Те же доводы прилагаются и к замене стремления к хозяйственной выгоде общественным началом, о чем мечтают те, которые хотят всю промышленную деятельность отдать в руки государства, и всех промышленников превратить в чиновников. В этом воззрении целью промышленной деятельности ставится общественная польза, а в награду деятелю обещаются честь и слава. Нелепость подобного требования весьма ярко изображается Тьером в его книге "О собственности". Невозможно лучше опровергнуть эту мысль, как его словами. "Для каждого рода усилий, - говорит он, - нужны разные побуждения. Чтобы побудить человека к труду, надобно показать ему приманку благосостояния; чтобы возбудить в нем самоотвержение, надобно показать ему славу. Как! честь за две или три лишних доски, выстроганных в день, за кусок железа лучше опиленный! Вы кощунствуете! Честь для д'Ассаса, Шевера, Латур-д'Оверня: плата, то есть удовольствие хорошо жить, самому и детям, для того, кто усердно и искусно работал, и сверх того, уважение, если он благоразумен и честен, ибо нужны и нравственные удовлетворения этому честному работнику.

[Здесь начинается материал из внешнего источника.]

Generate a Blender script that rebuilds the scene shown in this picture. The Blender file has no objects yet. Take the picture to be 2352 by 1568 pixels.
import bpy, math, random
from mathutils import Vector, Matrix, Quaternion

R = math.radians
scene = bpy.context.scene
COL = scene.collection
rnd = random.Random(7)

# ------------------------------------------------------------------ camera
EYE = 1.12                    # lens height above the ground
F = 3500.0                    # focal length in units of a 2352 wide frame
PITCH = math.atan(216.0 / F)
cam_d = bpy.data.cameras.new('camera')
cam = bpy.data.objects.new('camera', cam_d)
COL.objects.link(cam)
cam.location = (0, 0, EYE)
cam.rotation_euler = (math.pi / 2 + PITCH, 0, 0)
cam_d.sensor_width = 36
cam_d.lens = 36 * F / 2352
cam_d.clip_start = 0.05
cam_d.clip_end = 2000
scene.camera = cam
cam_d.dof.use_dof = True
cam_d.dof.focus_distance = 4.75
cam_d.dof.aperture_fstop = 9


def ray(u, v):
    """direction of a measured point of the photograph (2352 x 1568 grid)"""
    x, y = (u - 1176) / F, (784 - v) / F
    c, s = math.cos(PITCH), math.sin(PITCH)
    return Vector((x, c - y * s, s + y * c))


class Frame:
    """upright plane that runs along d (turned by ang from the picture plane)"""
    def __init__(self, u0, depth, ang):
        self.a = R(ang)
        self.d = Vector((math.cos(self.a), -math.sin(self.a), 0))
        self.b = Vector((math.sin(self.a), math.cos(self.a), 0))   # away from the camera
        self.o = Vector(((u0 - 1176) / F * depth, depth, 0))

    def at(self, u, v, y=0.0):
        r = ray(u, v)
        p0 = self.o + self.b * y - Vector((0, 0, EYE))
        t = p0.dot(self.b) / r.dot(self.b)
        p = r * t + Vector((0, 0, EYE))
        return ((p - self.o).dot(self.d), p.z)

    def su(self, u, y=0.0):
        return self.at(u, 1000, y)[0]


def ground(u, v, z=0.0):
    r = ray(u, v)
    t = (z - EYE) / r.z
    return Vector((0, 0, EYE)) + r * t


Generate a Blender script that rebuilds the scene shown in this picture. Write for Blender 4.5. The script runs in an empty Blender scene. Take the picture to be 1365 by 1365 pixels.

Рассуждать иначе значит не знать человеческой природы и все смешать под предлогом всеобщего преобразования... Когда человек напрягает свои силы над природою, чтобы исторгнуть у нее те вещества, которыми он питается или одевается, он напрягает их именно в виду этих предметов; надобно дать ему эти предметы, надобно наградить работу сообразно с тою целью, которую она себе ставит; чтобы возбудить его как можно более, надобно дать ему ни более, ни менее того, что он произвел, но именно столько. Надобно, сверх того, приблизить цель к его глазам, и для этого представить ему не благосостояние всех или даже некоторых, а именно его собственное и его детей. Кроме того что справедливо поступать таким образом, тут будет и возможно высшее побуждение к деятельности. Кто сделает много, тот получит много; кто сделает мало, тот получит мало; кто ничего не сделает, тот ничего не получит. Вот справедливость, осмотрительность, разум. Это не значит уничтожать благородные побуждения; это значит сохранять их для тех благородных целей, которые им свойственны. Плата останется для труда, слава для высокого самопожертвования или для гения. Этот человек работает всю свою жизнь, чтобы пропитать себя и свое семейство; давайте ему плату, и плату хорошую. Он жертвует собою, презирая смерть, дайте ему славу солдата. Он делает открытие, предоставьте ему славу изобретателя. Но каждому по его делам"[125].